▶ **WHAT TO WORK ON**
Copy the data exactly; pictures stay out of the copy.

▶ **RECORDS SUPPLIED**
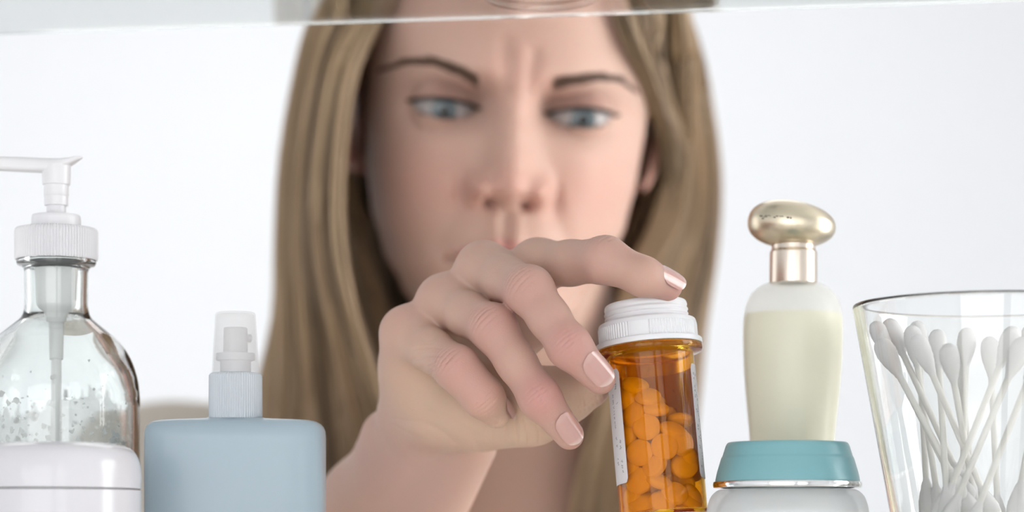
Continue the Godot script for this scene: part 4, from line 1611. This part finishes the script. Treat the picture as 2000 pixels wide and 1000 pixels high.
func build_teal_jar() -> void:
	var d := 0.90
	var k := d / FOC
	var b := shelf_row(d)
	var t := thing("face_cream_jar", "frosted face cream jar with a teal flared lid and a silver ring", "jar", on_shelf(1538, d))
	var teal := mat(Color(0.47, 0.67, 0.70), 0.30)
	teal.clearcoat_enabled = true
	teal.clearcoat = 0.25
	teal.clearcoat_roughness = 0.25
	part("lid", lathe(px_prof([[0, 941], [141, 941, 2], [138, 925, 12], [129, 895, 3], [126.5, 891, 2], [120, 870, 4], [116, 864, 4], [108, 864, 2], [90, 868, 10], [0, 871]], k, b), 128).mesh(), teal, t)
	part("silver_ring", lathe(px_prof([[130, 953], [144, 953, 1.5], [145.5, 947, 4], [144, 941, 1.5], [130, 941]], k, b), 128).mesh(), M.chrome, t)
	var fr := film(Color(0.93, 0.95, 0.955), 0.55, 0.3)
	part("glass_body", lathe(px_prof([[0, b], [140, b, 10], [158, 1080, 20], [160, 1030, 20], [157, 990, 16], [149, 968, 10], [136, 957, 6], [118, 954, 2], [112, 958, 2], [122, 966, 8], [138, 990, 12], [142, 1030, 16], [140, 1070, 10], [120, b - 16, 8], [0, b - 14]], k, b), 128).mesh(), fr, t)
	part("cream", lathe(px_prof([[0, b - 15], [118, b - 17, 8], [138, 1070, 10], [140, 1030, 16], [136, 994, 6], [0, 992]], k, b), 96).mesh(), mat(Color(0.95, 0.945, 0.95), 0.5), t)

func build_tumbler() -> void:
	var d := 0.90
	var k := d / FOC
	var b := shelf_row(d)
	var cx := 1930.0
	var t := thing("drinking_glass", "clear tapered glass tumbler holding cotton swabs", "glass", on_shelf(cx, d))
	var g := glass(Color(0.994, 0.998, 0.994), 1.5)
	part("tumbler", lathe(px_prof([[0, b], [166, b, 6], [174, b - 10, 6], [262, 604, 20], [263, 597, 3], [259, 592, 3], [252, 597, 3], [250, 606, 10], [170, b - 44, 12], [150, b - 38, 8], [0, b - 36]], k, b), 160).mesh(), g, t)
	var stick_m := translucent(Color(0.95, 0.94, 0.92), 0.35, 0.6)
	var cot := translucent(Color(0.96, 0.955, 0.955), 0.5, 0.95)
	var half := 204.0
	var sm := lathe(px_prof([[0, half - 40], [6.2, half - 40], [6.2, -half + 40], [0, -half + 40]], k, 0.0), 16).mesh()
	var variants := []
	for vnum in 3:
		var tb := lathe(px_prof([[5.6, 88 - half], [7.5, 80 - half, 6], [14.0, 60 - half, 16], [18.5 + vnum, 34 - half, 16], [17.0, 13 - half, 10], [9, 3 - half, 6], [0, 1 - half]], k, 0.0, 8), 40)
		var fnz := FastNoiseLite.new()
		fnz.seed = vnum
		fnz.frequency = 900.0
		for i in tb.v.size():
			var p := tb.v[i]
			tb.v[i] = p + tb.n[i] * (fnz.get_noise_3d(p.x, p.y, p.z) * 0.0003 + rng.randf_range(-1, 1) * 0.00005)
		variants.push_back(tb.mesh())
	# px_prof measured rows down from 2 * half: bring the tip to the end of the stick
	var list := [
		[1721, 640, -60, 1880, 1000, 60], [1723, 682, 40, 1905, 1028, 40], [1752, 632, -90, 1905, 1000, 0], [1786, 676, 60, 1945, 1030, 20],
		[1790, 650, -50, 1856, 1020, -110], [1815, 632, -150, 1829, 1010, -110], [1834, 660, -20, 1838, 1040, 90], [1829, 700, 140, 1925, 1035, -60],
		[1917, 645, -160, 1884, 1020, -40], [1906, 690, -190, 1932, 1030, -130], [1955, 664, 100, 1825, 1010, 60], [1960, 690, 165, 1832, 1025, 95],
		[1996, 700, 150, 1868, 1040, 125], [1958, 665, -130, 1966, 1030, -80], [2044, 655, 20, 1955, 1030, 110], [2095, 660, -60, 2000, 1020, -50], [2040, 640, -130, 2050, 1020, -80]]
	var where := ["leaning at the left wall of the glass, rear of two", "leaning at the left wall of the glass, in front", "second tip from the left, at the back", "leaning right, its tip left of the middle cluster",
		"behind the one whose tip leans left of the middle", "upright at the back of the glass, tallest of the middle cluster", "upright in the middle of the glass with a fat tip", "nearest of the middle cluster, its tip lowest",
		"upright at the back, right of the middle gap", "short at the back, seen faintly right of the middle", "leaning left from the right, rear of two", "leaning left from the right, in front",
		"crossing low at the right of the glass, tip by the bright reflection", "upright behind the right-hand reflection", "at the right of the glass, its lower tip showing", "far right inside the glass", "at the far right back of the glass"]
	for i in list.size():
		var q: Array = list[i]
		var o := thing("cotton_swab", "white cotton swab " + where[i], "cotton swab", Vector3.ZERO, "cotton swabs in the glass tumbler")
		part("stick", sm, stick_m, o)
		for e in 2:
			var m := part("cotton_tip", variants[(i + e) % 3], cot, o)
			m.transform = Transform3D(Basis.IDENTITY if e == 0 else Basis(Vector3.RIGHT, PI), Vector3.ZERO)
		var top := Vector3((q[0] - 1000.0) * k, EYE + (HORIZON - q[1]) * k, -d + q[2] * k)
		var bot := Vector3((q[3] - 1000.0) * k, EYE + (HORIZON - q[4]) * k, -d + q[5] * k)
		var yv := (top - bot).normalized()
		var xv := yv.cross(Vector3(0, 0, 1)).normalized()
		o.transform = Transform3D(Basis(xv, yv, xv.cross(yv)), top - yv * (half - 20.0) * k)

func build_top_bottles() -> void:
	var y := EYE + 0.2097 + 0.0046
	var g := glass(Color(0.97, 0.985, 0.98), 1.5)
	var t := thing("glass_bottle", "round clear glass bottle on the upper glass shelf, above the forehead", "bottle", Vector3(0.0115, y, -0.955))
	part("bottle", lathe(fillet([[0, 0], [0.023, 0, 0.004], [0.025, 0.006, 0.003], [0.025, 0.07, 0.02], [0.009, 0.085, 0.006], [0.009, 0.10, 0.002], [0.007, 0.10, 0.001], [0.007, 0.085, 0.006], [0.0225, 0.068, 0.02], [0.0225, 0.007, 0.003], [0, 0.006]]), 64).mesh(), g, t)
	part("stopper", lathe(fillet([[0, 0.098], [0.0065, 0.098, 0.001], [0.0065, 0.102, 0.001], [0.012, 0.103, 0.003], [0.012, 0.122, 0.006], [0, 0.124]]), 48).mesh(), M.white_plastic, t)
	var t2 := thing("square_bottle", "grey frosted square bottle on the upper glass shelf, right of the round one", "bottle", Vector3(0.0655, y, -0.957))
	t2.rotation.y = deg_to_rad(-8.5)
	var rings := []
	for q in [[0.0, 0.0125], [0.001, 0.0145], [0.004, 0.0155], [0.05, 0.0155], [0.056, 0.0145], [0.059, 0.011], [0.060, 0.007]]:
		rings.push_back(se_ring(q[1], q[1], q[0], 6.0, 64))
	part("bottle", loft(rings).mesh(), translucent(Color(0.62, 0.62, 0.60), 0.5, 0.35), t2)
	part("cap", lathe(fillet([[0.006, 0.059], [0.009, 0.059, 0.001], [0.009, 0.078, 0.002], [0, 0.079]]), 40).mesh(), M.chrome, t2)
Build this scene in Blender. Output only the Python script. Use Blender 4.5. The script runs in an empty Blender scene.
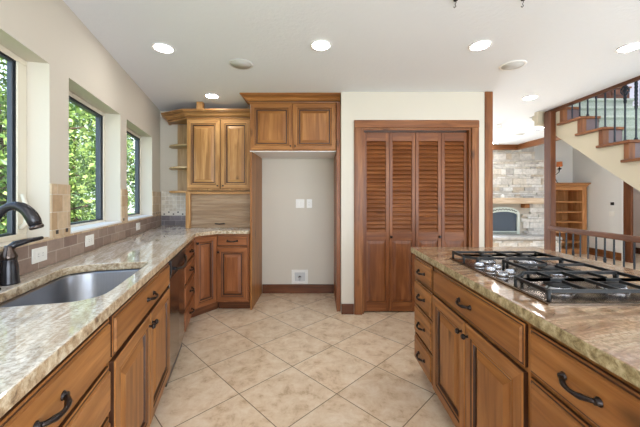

▶ **EXERCISE OUTPUT**
Continue the Godot script for this scene: part 4, from line 1611. This part finishes the script. Treat the picture as 2000 pixels wide and 1000 pixels high.
func build_teal_jar() -> void:
	var d := 0.90
	var k := d / FOC
	var b := shelf_row(d)
	var t := thing("face_cream_jar", "frosted face cream jar with a teal flared lid and a silver ring", "jar", on_shelf(1538, d))
	var teal := mat(Color(0.47, 0.67, 0.70), 0.30)
	teal.clearcoat_enabled = true
	teal.clearcoat = 0.25
	teal.clearcoat_roughness = 0.25
	part("lid", lathe(px_prof([[0, 941], [141, 941, 2], [138, 925, 12], [129, 895, 3], [126.5, 891, 2], [120, 870, 4], [116, 864, 4], [108, 864, 2], [90, 868, 10], [0, 871]], k, b), 128).mesh(), teal, t)
	part("silver_ring", lathe(px_prof([[130, 953], [144, 953, 1.5], [145.5, 947, 4], [144, 941, 1.5], [130, 941]], k, b), 128).mesh(), M.chrome, t)
	var fr := film(Color(0.93, 0.95, 0.955), 0.55, 0.3)
	part("glass_body", lathe(px_prof([[0, b], [140, b, 10], [158, 1080, 20], [160, 1030, 20], [157, 990, 16], [149, 968, 10], [136, 957, 6], [118, 954, 2], [112, 958, 2], [122, 966, 8], [138, 990, 12], [142, 1030, 16], [140, 1070, 10], [120, b - 16, 8], [0, b - 14]], k, b), 128).mesh(), fr, t)
	part("cream", lathe(px_prof([[0, b - 15], [118, b - 17, 8], [138, 1070, 10], [140, 1030, 16], [136, 994, 6], [0, 992]], k, b), 96).mesh(), mat(Color(0.95, 0.945, 0.95), 0.5), t)

func build_tumbler() -> void:
	var d := 0.90
	var k := d / FOC
	var b := shelf_row(d)
	var cx := 1930.0
	var t := thing("drinking_glass", "clear tapered glass tumbler holding cotton swabs", "glass", on_shelf(cx, d))
	var g := glass(Color(0.994, 0.998, 0.994), 1.5)
	part("tumbler", lathe(px_prof([[0, b], [166, b, 6], [174, b - 10, 6], [262, 604, 20], [263, 597, 3], [259, 592, 3], [252, 597, 3], [250, 606, 10], [170, b - 44, 12], [150, b - 38, 8], [0, b - 36]], k, b), 160).mesh(), g, t)
	var stick_m := translucent(Color(0.95, 0.94, 0.92), 0.35, 0.6)
	var cot := translucent(Color(0.96, 0.955, 0.955), 0.5, 0.95)
	var half := 204.0
	var sm := lathe(px_prof([[0, half - 40], [6.2, half - 40], [6.2, -half + 40], [0, -half + 40]], k, 0.0), 16).mesh()
	var variants := []
	for vnum in 3:
		var tb := lathe(px_prof([[5.6, 88 - half], [7.5, 80 - half, 6], [14.0, 60 - half, 16], [18.5 + vnum, 34 - half, 16], [17.0, 13 - half, 10], [9, 3 - half, 6], [0, 1 - half]], k, 0.0, 8), 40)
		var fnz := FastNoiseLite.new()
		fnz.seed = vnum
		fnz.frequency = 900.0
		for i in tb.v.size():
			var p := tb.v[i]
			tb.v[i] = p + tb.n[i] * (fnz.get_noise_3d(p.x, p.y, p.z) * 0.0003 + rng.randf_range(-1, 1) * 0.00005)
		variants.push_back(tb.mesh())
	# px_prof measured rows down from 2 * half: bring the tip to the end of the stick
	var list := [
		[1721, 640, -60, 1880, 1000, 60], [1723, 682, 40, 1905, 1028, 40], [1752, 632, -90, 1905, 1000, 0], [1786, 676, 60, 1945, 1030, 20],
		[1790, 650, -50, 1856, 1020, -110], [1815, 632, -150, 1829, 1010, -110], [1834, 660, -20, 1838, 1040, 90], [1829, 700, 140, 1925, 1035, -60],
		[1917, 645, -160, 1884, 1020, -40], [1906, 690, -190, 1932, 1030, -130], [1955, 664, 100, 1825, 1010, 60], [1960, 690, 165, 1832, 1025, 95],
		[1996, 700, 150, 1868, 1040, 125], [1958, 665, -130, 1966, 1030, -80], [2044, 655, 20, 1955, 1030, 110], [2095, 660, -60, 2000, 1020, -50], [2040, 640, -130, 2050, 1020, -80]]
	var where := ["leaning at the left wall of the glass, rear of two", "leaning at the left wall of the glass, in front", "second tip from the left, at the back", "leaning right, its tip left of the middle cluster",
		"behind the one whose tip leans left of the middle", "upright at the back of the glass, tallest of the middle cluster", "upright in the middle of the glass with a fat tip", "nearest of the middle cluster, its tip lowest",
		"upright at the back, right of the middle gap", "short at the back, seen faintly right of the middle", "leaning left from the right, rear of two", "leaning left from the right, in front",
		"crossing low at the right of the glass, tip by the bright reflection", "upright behind the right-hand reflection", "at the right of the glass, its lower tip showing", "far right inside the glass", "at the far right back of the glass"]
	for i in list.size():
		var q: Array = list[i]
		var o := thing("cotton_swab", "white cotton swab " + where[i], "cotton swab", Vector3.ZERO, "cotton swabs in the glass tumbler")
		part("stick", sm, stick_m, o)
		for e in 2:
			var m := part("cotton_tip", variants[(i + e) % 3], cot, o)
			m.transform = Transform3D(Basis.IDENTITY if e == 0 else Basis(Vector3.RIGHT, PI), Vector3.ZERO)
		var top := Vector3((q[0] - 1000.0) * k, EYE + (HORIZON - q[1]) * k, -d + q[2] * k)
		var bot := Vector3((q[3] - 1000.0) * k, EYE + (HORIZON - q[4]) * k, -d + q[5] * k)
		var yv := (top - bot).normalized()
		var xv := yv.cross(Vector3(0, 0, 1)).normalized()
		o.transform = Transform3D(Basis(xv, yv, xv.cross(yv)), top - yv * (half - 20.0) * k)

func build_top_bottles() -> void:
	var y := EYE + 0.2097 + 0.0046
	var g := glass(Color(0.97, 0.985, 0.98), 1.5)
	var t := thing("glass_bottle", "round clear glass bottle on the upper glass shelf, above the forehead", "bottle", Vector3(0.0115, y, -0.955))
	part("bottle", lathe(fillet([[0, 0], [0.023, 0, 0.004], [0.025, 0.006, 0.003], [0.025, 0.07, 0.02], [0.009, 0.085, 0.006], [0.009, 0.10, 0.002], [0.007, 0.10, 0.001], [0.007, 0.085, 0.006], [0.0225, 0.068, 0.02], [0.0225, 0.007, 0.003], [0, 0.006]]), 64).mesh(), g, t)
	part("stopper", lathe(fillet([[0, 0.098], [0.0065, 0.098, 0.001], [0.0065, 0.102, 0.001], [0.012, 0.103, 0.003], [0.012, 0.122, 0.006], [0, 0.124]]), 48).mesh(), M.white_plastic, t)
	var t2 := thing("square_bottle", "grey frosted square bottle on the upper glass shelf, right of the round one", "bottle", Vector3(0.0655, y, -0.957))
	t2.rotation.y = deg_to_rad(-8.5)
	var rings := []
	for q in [[0.0, 0.0125], [0.001, 0.0145], [0.004, 0.0155], [0.05, 0.0155], [0.056, 0.0145], [0.059, 0.011], [0.060, 0.007]]:
		rings.push_back(se_ring(q[1], q[1], q[0], 6.0, 64))
	part("bottle", loft(rings).mesh(), translucent(Color(0.62, 0.62, 0.60), 0.5, 0.35), t2)
	part("cap", lathe(fillet([[0.006, 0.059], [0.009, 0.059, 0.001], [0.009, 0.078, 0.002], [0, 0.079]]), 40).mesh(), M.chrome, t2)
Build this scene in Blender. Output only the Python script. Use Blender 4.5. The script runs in an empty Blender scene.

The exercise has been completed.